Directions ::
Copy everything in the listing below word for word, apart from any images.

Provided material ::
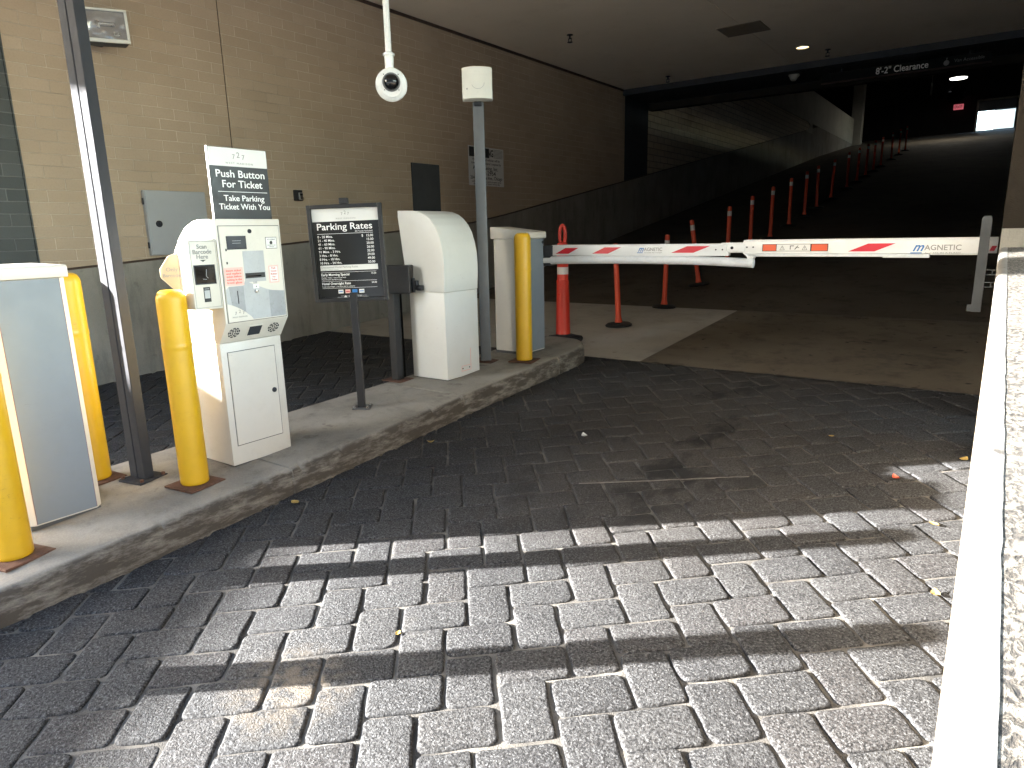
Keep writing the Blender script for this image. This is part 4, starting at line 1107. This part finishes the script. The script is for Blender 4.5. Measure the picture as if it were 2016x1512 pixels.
rbox('backing', M['black'], -SW + .005, SW - .005, SZ0 + .005, SZ1 - .005, -.020, -.0125)
rbox('top_tab', M['black'], -.030, .028, SZ1 + .0005, SZ1 + .040, -.02, .012, .004)
t = NT('poster_black'); t.base((.018, .018, .018, 1)); t.set(.22, 0, .5); M['poster'] = t.m
pf = rbox('poster', M['poster'], -SW + .025, SW - .025, SZ0 + .025, SZ1 - .025, -.008, .004)
zt_ = SZ1 - .024
def prow(z0, z1, mat, nm, x0=-SW + .026, x1=SW - .026): return rbox(nm, mat, x0, x1, z0, z1, .0043, .0048, 0, pf)
prow(zt_ - .083, zt_ - .001, M['signwhite'], 'white_header')
TP = lambda x, z: FRW @ Matrix.Translation((x, z, .0052))
text('7', .026, M['greyink'], TP(-.020, zt_ - .037), pf); text('2', .032, M['greyink'], TP(.001, zt_ - .030), pf); text('7', .026, M['greyink'], TP(.022, zt_ - .037), pf)
text('WEST MADISON', .012, M['greyink'], TP(.003, zt_ - .066), pf, width=.13, spacing=1.3)
text('Parking Rates', .060, M['white_ink'], TP(-.01, zt_ - .118), pf, bold=.008, width=.365)
text('All Taxes Included', .013, M['white_ink'], TP(.115, zt_ - .150), pf, width=.115)
prow(zt_ - .1625, zt_ - .1605, M['white_ink'], 'rule_line', -.195, .175)
rows = [('0 - 20 Mins.', '$   15.00'), ('21 - 40 Mins.', '15.00'), ('41 - 60 Mins.', '20.00'), ('61 - 90 Mins.', '26.00'), ('91 Mins. - 3 Hrs.', '32.00'), ('3 Hrs. - 8 Hrs.', '39.00'), ('8 Hrs. - 10 Hrs.', '49.00'), ('10 Hrs. - 24 Hrs.', '50.00')]
for i, (a, b) in enumerate(rows):
    z = zt_ - .180 - i * .0243
    text(a, .0215, M['white_ink'], TP(-.195, z), pf, 'rate_line', align='LEFT', bold=.006)
    text(b, .0215, M['white_ink'], TP(.175, z), pf, 'rate_price', align='RIGHT', bold=.006)
prow(zt_ - .400, zt_ - .365, M['signwhite'], 'discount_band', -.195, .19)
text('Discounted Hotel Parking Rates', .019, M['greyink'], TP(-.19, zt_ - .378), pf, align='LEFT')
text('Hotel guest validation required', .009, M['greyink'], TP(-.19, zt_ - .394), pf, align='LEFT')
prow(zt_ - .4125, zt_ - .411, M['white_ink'], 'rule_line', -.195, .175)
text('Early Morning Special', .022, M['white_ink'], TP(-.195, zt_ - .427), pf, align='LEFT', bold=.015); text('15.00', .016, M['white_ink'], TP(.175, zt_ - .425), pf, align='RIGHT')
text('Monday - Friday  |  6 am to 9 am entry', .0105, M['white_ink'], TP(-.195, zt_ - .446), pf, align='LEFT'); text('Must exit same day before 6 pm', .0105, M['white_ink'], TP(-.195, zt_ - .458), pf, align='LEFT')
prow(zt_ - .4705, zt_ - .469, M['white_ink'], 'rule_line', -.195, .175)
text('Hotel Overnight Rate', .022, M['white_ink'], TP(-.195, zt_ - .486), pf, align='LEFT', bold=.015); text('54.00', .016, M['white_ink'], TP(.175, zt_ - .485), pf, align='RIGHT')
text('In and out privileges  |  See front desk for validation', .0105, M['white_ink'], TP(-.195, zt_ - .505), pf, align='LEFT')
prow(zt_ - .5165, zt_ - .515, M['white_ink'], 'rule_line', -.195, .175)
for i, mm in enumerate((M['signwhite'], M['pink'], M['blue_ink'], M['signwhite'])):
    x = -.09 + i * .047
    cd_ = rbox('card_icon', mm, x, x + .034, zt_ - .552, zt_ - .527, .0043, .0049, 0, pf)
    rbox('card_stripe', M['blue_ink'] if i != 1 else M['red'], x + .004, x + .030, zt_ - .543, zt_ - .537, .0050, .0054, 0, cd_)
prow(zt_ - .5695, zt_ - .5685, M['white_ink'], 'fine_print', -.075, .10); prow(zt_ - .5775, zt_ - .5765, M['white_ink'], 'fine_print', -.10, .11)
text('LEGACY', .0165, M['white_ink'], TP(.022, SZ0 + .0335), pf, width=.085, spacing=1.1)
m = MB(); m.prism([FRW @ Vector(p) for p in ((-.055, SZ0 + .027, .005), (-.033, SZ0 + .027, .005), (-.038, SZ0 + .035, .005), (-.044, SZ0 + .041, .005), (-.050, SZ0 + .035, .005))], FRW.to_3x3() @ Vector((0, 0, .0005))); m.build('emblem', M['white_ink'], pf)

# ------------------------------------------------------------------ intercom post (other lane)
ip = thing('intercom_post', (-3.80, 3.74, zi(3.74)), 'dark metal intercom post with box, half hidden behind the rates sign', 'intercom post')
m = MB(); m.box(-3.835, -3.765, 3.715, 3.785, zi(3.74) + .008, 1.06, .004); m.build('post', M['black'], ip)
m = MB(); m.box(-.125, .105, -.06, .075, 1.055, 1.27, .008, Matrix.Translation((-3.75, 3.77, 0)) @ Matrix.Rotation(R_(28), 4, 'Z')); m.build('box', M['black'], ip)
m = MB(); m.box(-.10, .10, -.085, .085, zi(3.74), zi(3.74) + .008, .002, Matrix.Translation((-3.80, 3.75, 0))); m.build('base_plate', M['rust'], ip)
m = MB(); m.box(-3.66, -3.625, 3.83, 3.862, 1.08, 1.15, .004); m.box(-3.625, -3.575, 3.83, 3.8635, 1.075, 1.115, .004); m.cyl((-3.655, 3.835, 1.06), (-3.655, 3.835, 1.17), .010, seg=12); m.build('bracket', M['steel'], ip)
m = MB(); m.box(-4.0, -3.955, 3.95, 4.0, zi(4) - .15, 1.25, .003); m.build('rear_post', M['blackmatte'], ip)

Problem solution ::
Keep writing the Blender script for this image. This is part 4, starting at line 1107. This part finishes the script. The script is for Blender 4.5. Measure the picture as if it were 2016x1512 pixels.
rbox('backing', M['black'], -SW + .005, SW - .005, SZ0 + .005, SZ1 - .005, -.020, -.0125)
rbox('top_tab', M['black'], -.030, .028, SZ1 + .0005, SZ1 + .040, -.02, .012, .004)
t = NT('poster_black'); t.base((.018, .018, .018, 1)); t.set(.22, 0, .5); M['poster'] = t.m
pf = rbox('poster', M['poster'], -SW + .025, SW - .025, SZ0 + .025, SZ1 - .025, -.008, .004)
zt_ = SZ1 - .024
def prow(z0, z1, mat, nm, x0=-SW + .026, x1=SW - .026): return rbox(nm, mat, x0, x1, z0, z1, .0043, .0048, 0, pf)
prow(zt_ - .083, zt_ - .001, M['signwhite'], 'white_header')
TP = lambda x, z: FRW @ Matrix.Translation((x, z, .0052))
text('7', .026, M['greyink'], TP(-.020, zt_ - .037), pf); text('2', .032, M['greyink'], TP(.001, zt_ - .030), pf); text('7', .026, M['greyink'], TP(.022, zt_ - .037), pf)
text('WEST MADISON', .012, M['greyink'], TP(.003, zt_ - .066), pf, width=.13, spacing=1.3)
text('Parking Rates', .060, M['white_ink'], TP(-.01, zt_ - .118), pf, bold=.008, width=.365)
text('All Taxes Included', .013, M['white_ink'], TP(.115, zt_ - .150), pf, width=.115)
prow(zt_ - .1625, zt_ - .1605, M['white_ink'], 'rule_line', -.195, .175)
rows = [('0 - 20 Mins.', '$   15.00'), ('21 - 40 Mins.', '15.00'), ('41 - 60 Mins.', '20.00'), ('61 - 90 Mins.', '26.00'), ('91 Mins. - 3 Hrs.', '32.00'), ('3 Hrs. - 8 Hrs.', '39.00'), ('8 Hrs. - 10 Hrs.', '49.00'), ('10 Hrs. - 24 Hrs.', '50.00')]
for i, (a, b) in enumerate(rows):
    z = zt_ - .180 - i * .0243
    text(a, .0215, M['white_ink'], TP(-.195, z), pf, 'rate_line', align='LEFT', bold=.006)
    text(b, .0215, M['white_ink'], TP(.175, z), pf, 'rate_price', align='RIGHT', bold=.006)
prow(zt_ - .400, zt_ - .365, M['signwhite'], 'discount_band', -.195, .19)
text('Discounted Hotel Parking Rates', .019, M['greyink'], TP(-.19, zt_ - .378), pf, align='LEFT')
text('Hotel guest validation required', .009, M['greyink'], TP(-.19, zt_ - .394), pf, align='LEFT')
prow(zt_ - .4125, zt_ - .411, M['white_ink'], 'rule_line', -.195, .175)
text('Early Morning Special', .022, M['white_ink'], TP(-.195, zt_ - .427), pf, align='LEFT', bold=.015); text('15.00', .016, M['white_ink'], TP(.175, zt_ - .425), pf, align='RIGHT')
text('Monday - Friday  |  6 am to 9 am entry', .0105, M['white_ink'], TP(-.195, zt_ - .446), pf, align='LEFT'); text('Must exit same day before 6 pm', .0105, M['white_ink'], TP(-.195, zt_ - .458), pf, align='LEFT')
prow(zt_ - .4705, zt_ - .469, M['white_ink'], 'rule_line', -.195, .175)
text('Hotel Overnight Rate', .022, M['white_ink'], TP(-.195, zt_ - .486), pf, align='LEFT', bold=.015); text('54.00', .016, M['white_ink'], TP(.175, zt_ - .485), pf, align='RIGHT')
text('In and out privileges  |  See front desk for validation', .0105, M['white_ink'], TP(-.195, zt_ - .505), pf, align='LEFT')
prow(zt_ - .5165, zt_ - .515, M['white_ink'], 'rule_line', -.195, .175)
for i, mm in enumerate((M['signwhite'], M['pink'], M['blue_ink'], M['signwhite'])):
    x = -.09 + i * .047
    cd_ = rbox('card_icon', mm, x, x + .034, zt_ - .552, zt_ - .527, .0043, .0049, 0, pf)
    rbox('card_stripe', M['blue_ink'] if i != 1 else M['red'], x + .004, x + .030, zt_ - .543, zt_ - .537, .0050, .0054, 0, cd_)
prow(zt_ - .5695, zt_ - .5685, M['white_ink'], 'fine_print', -.075, .10); prow(zt_ - .5775, zt_ - .5765, M['white_ink'], 'fine_print', -.10, .11)
text('LEGACY', .0165, M['white_ink'], TP(.022, SZ0 + .0335), pf, width=.085, spacing=1.1)
m = MB(); m.prism([FRW @ Vector(p) for p in ((-.055, SZ0 + .027, .005), (-.033, SZ0 + .027, .005), (-.038, SZ0 + .035, .005), (-.044, SZ0 + .041, .005), (-.050, SZ0 + .035, .005))], FRW.to_3x3() @ Vector((0, 0, .0005))); m.build('emblem', M['white_ink'], pf)

# ------------------------------------------------------------------ intercom post (other lane)
ip = thing('intercom_post', (-3.80, 3.74, zi(3.74)), 'dark metal intercom post with box, half hidden behind the rates sign', 'intercom post')
m = MB(); m.box(-3.835, -3.765, 3.715, 3.785, zi(3.74) + .008, 1.06, .004); m.build('post', M['black'], ip)
m = MB(); m.box(-.125, .105, -.06, .075, 1.055, 1.27, .008, Matrix.Translation((-3.75, 3.77, 0)) @ Matrix.Rotation(R_(28), 4, 'Z')); m.build('box', M['black'], ip)
m = MB(); m.box(-.10, .10, -.085, .085, zi(3.74), zi(3.74) + .008, .002, Matrix.Translation((-3.80, 3.75, 0))); m.build('base_plate', M['rust'], ip)
m = MB(); m.box(-3.66, -3.625, 3.83, 3.862, 1.08, 1.15, .004); m.box(-3.625, -3.575, 3.83, 3.8635, 1.075, 1.115, .004); m.cyl((-3.655, 3.835, 1.06), (-3.655, 3.835, 1.17), .010, seg=12); m.build('bracket', M['steel'], ip)
m = MB(); m.box(-4.0, -3.955, 3.95, 4.0, zi(4) - .15, 1.25, .003); m.build('rear_post', M['blackmatte'], ip)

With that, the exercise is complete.